# Challenge
Quote every line as given.

# Supplied information
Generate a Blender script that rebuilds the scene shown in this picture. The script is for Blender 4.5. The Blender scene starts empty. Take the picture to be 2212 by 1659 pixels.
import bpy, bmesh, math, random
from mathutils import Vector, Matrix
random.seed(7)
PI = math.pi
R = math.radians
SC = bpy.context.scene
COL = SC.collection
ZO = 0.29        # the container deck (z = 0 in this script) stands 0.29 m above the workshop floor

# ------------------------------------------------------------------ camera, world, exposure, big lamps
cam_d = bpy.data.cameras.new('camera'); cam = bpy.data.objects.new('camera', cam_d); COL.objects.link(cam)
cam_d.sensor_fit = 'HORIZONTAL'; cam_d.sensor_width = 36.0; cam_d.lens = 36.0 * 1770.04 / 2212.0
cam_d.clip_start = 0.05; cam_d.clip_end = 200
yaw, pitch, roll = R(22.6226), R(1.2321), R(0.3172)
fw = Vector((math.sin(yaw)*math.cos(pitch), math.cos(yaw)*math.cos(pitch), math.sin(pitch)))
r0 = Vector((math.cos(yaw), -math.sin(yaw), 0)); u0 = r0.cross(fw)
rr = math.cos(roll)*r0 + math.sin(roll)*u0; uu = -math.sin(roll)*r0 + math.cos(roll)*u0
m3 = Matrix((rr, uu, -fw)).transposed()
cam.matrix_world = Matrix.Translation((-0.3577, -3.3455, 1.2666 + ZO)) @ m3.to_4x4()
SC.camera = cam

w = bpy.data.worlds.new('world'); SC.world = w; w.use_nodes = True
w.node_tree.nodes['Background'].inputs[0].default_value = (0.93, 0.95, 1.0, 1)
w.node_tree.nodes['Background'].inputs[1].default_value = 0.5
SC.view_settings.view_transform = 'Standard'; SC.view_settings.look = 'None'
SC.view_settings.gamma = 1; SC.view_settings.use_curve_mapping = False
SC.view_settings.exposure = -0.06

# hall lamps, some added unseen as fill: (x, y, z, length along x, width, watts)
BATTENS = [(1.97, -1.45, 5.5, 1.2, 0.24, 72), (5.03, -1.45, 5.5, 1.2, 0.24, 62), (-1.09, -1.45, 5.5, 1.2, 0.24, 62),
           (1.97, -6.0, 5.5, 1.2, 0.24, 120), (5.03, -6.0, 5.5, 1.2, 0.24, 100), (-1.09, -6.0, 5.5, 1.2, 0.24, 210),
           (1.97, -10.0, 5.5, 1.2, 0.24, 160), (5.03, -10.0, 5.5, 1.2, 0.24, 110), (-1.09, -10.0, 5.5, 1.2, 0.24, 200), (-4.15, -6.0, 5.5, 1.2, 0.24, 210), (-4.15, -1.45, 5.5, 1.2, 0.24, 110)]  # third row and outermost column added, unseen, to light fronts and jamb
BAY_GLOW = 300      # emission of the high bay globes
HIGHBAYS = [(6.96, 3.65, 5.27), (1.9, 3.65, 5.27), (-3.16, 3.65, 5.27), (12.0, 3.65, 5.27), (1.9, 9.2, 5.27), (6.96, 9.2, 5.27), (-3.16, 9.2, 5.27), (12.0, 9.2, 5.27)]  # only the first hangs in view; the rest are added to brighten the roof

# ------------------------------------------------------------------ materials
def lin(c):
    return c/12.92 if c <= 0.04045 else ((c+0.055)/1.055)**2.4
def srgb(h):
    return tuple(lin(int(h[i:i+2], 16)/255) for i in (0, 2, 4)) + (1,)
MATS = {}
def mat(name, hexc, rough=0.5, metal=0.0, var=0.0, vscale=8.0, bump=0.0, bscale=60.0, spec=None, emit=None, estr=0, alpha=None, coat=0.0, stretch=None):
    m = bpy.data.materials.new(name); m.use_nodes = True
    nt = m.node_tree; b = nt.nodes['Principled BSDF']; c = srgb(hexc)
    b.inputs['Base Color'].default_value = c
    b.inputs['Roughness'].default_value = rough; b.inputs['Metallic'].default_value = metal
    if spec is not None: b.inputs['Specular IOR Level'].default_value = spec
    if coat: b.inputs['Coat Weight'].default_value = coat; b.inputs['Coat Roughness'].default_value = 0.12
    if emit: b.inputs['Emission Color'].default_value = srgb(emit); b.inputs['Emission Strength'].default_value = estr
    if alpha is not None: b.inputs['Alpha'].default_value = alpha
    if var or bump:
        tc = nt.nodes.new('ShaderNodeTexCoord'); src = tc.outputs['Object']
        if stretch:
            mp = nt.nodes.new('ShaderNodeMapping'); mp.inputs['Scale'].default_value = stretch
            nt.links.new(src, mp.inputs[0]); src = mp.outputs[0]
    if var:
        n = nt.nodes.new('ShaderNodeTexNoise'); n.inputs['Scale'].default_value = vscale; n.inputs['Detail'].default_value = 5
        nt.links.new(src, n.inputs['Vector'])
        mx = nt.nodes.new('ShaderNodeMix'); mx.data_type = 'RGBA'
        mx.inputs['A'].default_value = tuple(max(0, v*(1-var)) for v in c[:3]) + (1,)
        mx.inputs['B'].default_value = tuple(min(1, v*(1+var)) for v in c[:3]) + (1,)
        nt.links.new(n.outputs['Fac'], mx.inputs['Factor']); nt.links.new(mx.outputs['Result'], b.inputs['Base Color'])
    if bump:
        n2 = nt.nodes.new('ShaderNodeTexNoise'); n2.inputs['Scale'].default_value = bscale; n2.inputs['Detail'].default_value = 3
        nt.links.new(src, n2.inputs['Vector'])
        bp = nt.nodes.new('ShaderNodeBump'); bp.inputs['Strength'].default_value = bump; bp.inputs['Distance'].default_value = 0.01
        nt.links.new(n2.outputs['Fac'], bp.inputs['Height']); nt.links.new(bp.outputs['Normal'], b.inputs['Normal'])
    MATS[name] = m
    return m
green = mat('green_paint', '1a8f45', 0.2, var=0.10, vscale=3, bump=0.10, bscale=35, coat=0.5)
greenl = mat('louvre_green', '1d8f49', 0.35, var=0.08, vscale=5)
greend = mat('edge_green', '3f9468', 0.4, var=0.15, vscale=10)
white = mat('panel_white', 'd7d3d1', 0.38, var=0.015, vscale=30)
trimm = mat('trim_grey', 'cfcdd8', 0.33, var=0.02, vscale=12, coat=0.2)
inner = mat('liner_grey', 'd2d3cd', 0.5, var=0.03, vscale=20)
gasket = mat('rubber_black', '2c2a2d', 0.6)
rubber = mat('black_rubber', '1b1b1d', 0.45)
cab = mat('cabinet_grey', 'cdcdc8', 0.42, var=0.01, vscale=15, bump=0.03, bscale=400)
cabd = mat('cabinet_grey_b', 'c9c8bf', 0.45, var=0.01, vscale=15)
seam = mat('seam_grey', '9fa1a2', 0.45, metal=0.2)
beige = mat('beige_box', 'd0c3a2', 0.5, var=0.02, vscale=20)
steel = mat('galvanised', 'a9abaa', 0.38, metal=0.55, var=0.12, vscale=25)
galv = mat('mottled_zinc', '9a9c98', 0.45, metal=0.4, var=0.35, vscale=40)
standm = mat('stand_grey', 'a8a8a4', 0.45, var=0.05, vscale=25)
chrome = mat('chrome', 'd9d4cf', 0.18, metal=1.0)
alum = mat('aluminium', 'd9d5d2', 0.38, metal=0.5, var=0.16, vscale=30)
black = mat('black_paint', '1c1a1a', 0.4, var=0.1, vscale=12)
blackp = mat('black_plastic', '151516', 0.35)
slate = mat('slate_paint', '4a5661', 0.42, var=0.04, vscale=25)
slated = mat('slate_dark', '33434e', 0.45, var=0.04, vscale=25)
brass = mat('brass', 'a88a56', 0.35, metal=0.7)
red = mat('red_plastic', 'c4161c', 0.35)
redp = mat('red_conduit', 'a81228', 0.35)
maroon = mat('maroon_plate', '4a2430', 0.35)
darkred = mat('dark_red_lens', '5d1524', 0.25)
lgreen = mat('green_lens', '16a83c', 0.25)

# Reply
Generate a Blender script that rebuilds the scene shown in this picture. The script is for Blender 4.5. The Blender scene starts empty. Take the picture to be 2212 by 1659 pixels.
import bpy, bmesh, math, random
from mathutils import Vector, Matrix
random.seed(7)
PI = math.pi
R = math.radians
SC = bpy.context.scene
COL = SC.collection
ZO = 0.29        # the container deck (z = 0 in this script) stands 0.29 m above the workshop floor

# ------------------------------------------------------------------ camera, world, exposure, big lamps
cam_d = bpy.data.cameras.new('camera'); cam = bpy.data.objects.new('camera', cam_d); COL.objects.link(cam)
cam_d.sensor_fit = 'HORIZONTAL'; cam_d.sensor_width = 36.0; cam_d.lens = 36.0 * 1770.04 / 2212.0
cam_d.clip_start = 0.05; cam_d.clip_end = 200
yaw, pitch, roll = R(22.6226), R(1.2321), R(0.3172)
fw = Vector((math.sin(yaw)*math.cos(pitch), math.cos(yaw)*math.cos(pitch), math.sin(pitch)))
r0 = Vector((math.cos(yaw), -math.sin(yaw), 0)); u0 = r0.cross(fw)
rr = math.cos(roll)*r0 + math.sin(roll)*u0; uu = -math.sin(roll)*r0 + math.cos(roll)*u0
m3 = Matrix((rr, uu, -fw)).transposed()
cam.matrix_world = Matrix.Translation((-0.3577, -3.3455, 1.2666 + ZO)) @ m3.to_4x4()
SC.camera = cam

w = bpy.data.worlds.new('world'); SC.world = w; w.use_nodes = True
w.node_tree.nodes['Background'].inputs[0].default_value = (0.93, 0.95, 1.0, 1)
w.node_tree.nodes['Background'].inputs[1].default_value = 0.5
SC.view_settings.view_transform = 'Standard'; SC.view_settings.look = 'None'
SC.view_settings.gamma = 1; SC.view_settings.use_curve_mapping = False
SC.view_settings.exposure = -0.06

# hall lamps, some added unseen as fill: (x, y, z, length along x, width, watts)
BATTENS = [(1.97, -1.45, 5.5, 1.2, 0.24, 72), (5.03, -1.45, 5.5, 1.2, 0.24, 62), (-1.09, -1.45, 5.5, 1.2, 0.24, 62),
           (1.97, -6.0, 5.5, 1.2, 0.24, 120), (5.03, -6.0, 5.5, 1.2, 0.24, 100), (-1.09, -6.0, 5.5, 1.2, 0.24, 210),
           (1.97, -10.0, 5.5, 1.2, 0.24, 160), (5.03, -10.0, 5.5, 1.2, 0.24, 110), (-1.09, -10.0, 5.5, 1.2, 0.24, 200), (-4.15, -6.0, 5.5, 1.2, 0.24, 210), (-4.15, -1.45, 5.5, 1.2, 0.24, 110)]  # third row and outermost column added, unseen, to light fronts and jamb
BAY_GLOW = 300      # emission of the high bay globes
HIGHBAYS = [(6.96, 3.65, 5.27), (1.9, 3.65, 5.27), (-3.16, 3.65, 5.27), (12.0, 3.65, 5.27), (1.9, 9.2, 5.27), (6.96, 9.2, 5.27), (-3.16, 9.2, 5.27), (12.0, 9.2, 5.27)]  # only the first hangs in view; the rest are added to brighten the roof

# ------------------------------------------------------------------ materials
def lin(c):
    return c/12.92 if c <= 0.04045 else ((c+0.055)/1.055)**2.4
def srgb(h):
    return tuple(lin(int(h[i:i+2], 16)/255) for i in (0, 2, 4)) + (1,)
MATS = {}
def mat(name, hexc, rough=0.5, metal=0.0, var=0.0, vscale=8.0, bump=0.0, bscale=60.0, spec=None, emit=None, estr=0, alpha=None, coat=0.0, stretch=None):
    m = bpy.data.materials.new(name); m.use_nodes = True
    nt = m.node_tree; b = nt.nodes['Principled BSDF']; c = srgb(hexc)
    b.inputs['Base Color'].default_value = c
    b.inputs['Roughness'].default_value = rough; b.inputs['Metallic'].default_value = metal
    if spec is not None: b.inputs['Specular IOR Level'].default_value = spec
    if coat: b.inputs['Coat Weight'].default_value = coat; b.inputs['Coat Roughness'].default_value = 0.12
    if emit: b.inputs['Emission Color'].default_value = srgb(emit); b.inputs['Emission Strength'].default_value = estr
    if alpha is not None: b.inputs['Alpha'].default_value = alpha
    if var or bump:
        tc = nt.nodes.new('ShaderNodeTexCoord'); src = tc.outputs['Object']
        if stretch:
            mp = nt.nodes.new('ShaderNodeMapping'); mp.inputs['Scale'].default_value = stretch
            nt.links.new(src, mp.inputs[0]); src = mp.outputs[0]
    if var:
        n = nt.nodes.new('ShaderNodeTexNoise'); n.inputs['Scale'].default_value = vscale; n.inputs['Detail'].default_value = 5
        nt.links.new(src, n.inputs['Vector'])
        mx = nt.nodes.new('ShaderNodeMix'); mx.data_type = 'RGBA'
        mx.inputs['A'].default_value = tuple(max(0, v*(1-var)) for v in c[:3]) + (1,)
        mx.inputs['B'].default_value = tuple(min(1, v*(1+var)) for v in c[:3]) + (1,)
        nt.links.new(n.outputs['Fac'], mx.inputs['Factor']); nt.links.new(mx.outputs['Result'], b.inputs['Base Color'])
    if bump:
        n2 = nt.nodes.new('ShaderNodeTexNoise'); n2.inputs['Scale'].default_value = bscale; n2.inputs['Detail'].default_value = 3
        nt.links.new(src, n2.inputs['Vector'])
        bp = nt.nodes.new('ShaderNodeBump'); bp.inputs['Strength'].default_value = bump; bp.inputs['Distance'].default_value = 0.01
        nt.links.new(n2.outputs['Fac'], bp.inputs['Height']); nt.links.new(bp.outputs['Normal'], b.inputs['Normal'])
    MATS[name] = m
    return m
green = mat('green_paint', '1a8f45', 0.2, var=0.10, vscale=3, bump=0.10, bscale=35, coat=0.5)
greenl = mat('louvre_green', '1d8f49', 0.35, var=0.08, vscale=5)
greend = mat('edge_green', '3f9468', 0.4, var=0.15, vscale=10)
white = mat('panel_white', 'd7d3d1', 0.38, var=0.015, vscale=30)
trimm = mat('trim_grey', 'cfcdd8', 0.33, var=0.02, vscale=12, coat=0.2)
inner = mat('liner_grey', 'd2d3cd', 0.5, var=0.03, vscale=20)
gasket = mat('rubber_black', '2c2a2d', 0.6)
rubber = mat('black_rubber', '1b1b1d', 0.45)
cab = mat('cabinet_grey', 'cdcdc8', 0.42, var=0.01, vscale=15, bump=0.03, bscale=400)
cabd = mat('cabinet_grey_b', 'c9c8bf', 0.45, var=0.01, vscale=15)
seam = mat('seam_grey', '9fa1a2', 0.45, metal=0.2)
beige = mat('beige_box', 'd0c3a2', 0.5, var=0.02, vscale=20)
steel = mat('galvanised', 'a9abaa', 0.38, metal=0.55, var=0.12, vscale=25)
galv = mat('mottled_zinc', '9a9c98', 0.45, metal=0.4, var=0.35, vscale=40)
standm = mat('stand_grey', 'a8a8a4', 0.45, var=0.05, vscale=25)
chrome = mat('chrome', 'd9d4cf', 0.18, metal=1.0)
alum = mat('aluminium', 'd9d5d2', 0.38, metal=0.5, var=0.16, vscale=30)
black = mat('black_paint', '1c1a1a', 0.4, var=0.1, vscale=12)
blackp = mat('black_plastic', '151516', 0.35)
slate = mat('slate_paint', '4a5661', 0.42, var=0.04, vscale=25)
slated = mat('slate_dark', '33434e', 0.45, var=0.04, vscale=25)
brass = mat('brass', 'a88a56', 0.35, metal=0.7)
red = mat('red_plastic', 'c4161c', 0.35)
redp = mat('red_conduit', 'a81228', 0.35)
maroon = mat('maroon_plate', '4a2430', 0.35)
darkred = mat('dark_red_lens', '5d1524', 0.25)
lgreen = mat('green_lens', '16a83c', 0.25)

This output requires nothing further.